7) The Dreyfus Affair: A Love Story (1992) by Peter Lefcourt
This gay baseball romance about a major-league shortstop who falls in love with his second baseman was first optioned in 1992 to become a film, but it's never been made.

8) Both of Me (1980) by Mary Stuart
If you're a fan of daytime soap operas, you must read this engaging autobiography by Ms. Stuart, who played Joanne Gardner Barron Tate Vincente Tourneur during the 35-year run of Search for Tomorrow (1951-86).

9) Duluth (1983) by Gore Vidal
This is my favorite book by Mr.
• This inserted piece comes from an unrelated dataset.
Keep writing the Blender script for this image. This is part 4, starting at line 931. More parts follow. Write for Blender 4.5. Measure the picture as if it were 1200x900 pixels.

Vidal, and the Los Angeles Times described the novel as "a mixture of Dallas, Close Encounters of the Third Kind and Mary Hartman, Mary Hartman."

10) The Golden Gate (1986) by Vikram Seth
Set in San Francisco in the 1980s, this novel is written entirely in verse. I liked it - and so did Gore Vidal, who said it "gives great joy."


Jon said...

Happy blog-a-versary, sweetie! Jx

Alan Scott said...

Congratulations on the 8 year anniversary, Marc!

Mark in DE said...

Happy blogiversary!! I absolutely adore "Tales of the City", the inspiration for my blog's title. :-)

Damien said...

Mazel Tov on the Anniversary!

Love the blog and the effort you put in for all us readers.

Marc Harshbarger said...

Jon, Alan, Mark & Damien - thank you for your kind words and continued support as groovy readers of DEEP DISH!

Kergan said...

Any list that starts out with Tales is a winner in my book.

MovieJunkie said...

I thoroughly enjoyed The Dreyfus Affair. What a let down that the movie was never made. :-( Haven't heard of Dingley Falls, but it sounds like it's worth reading.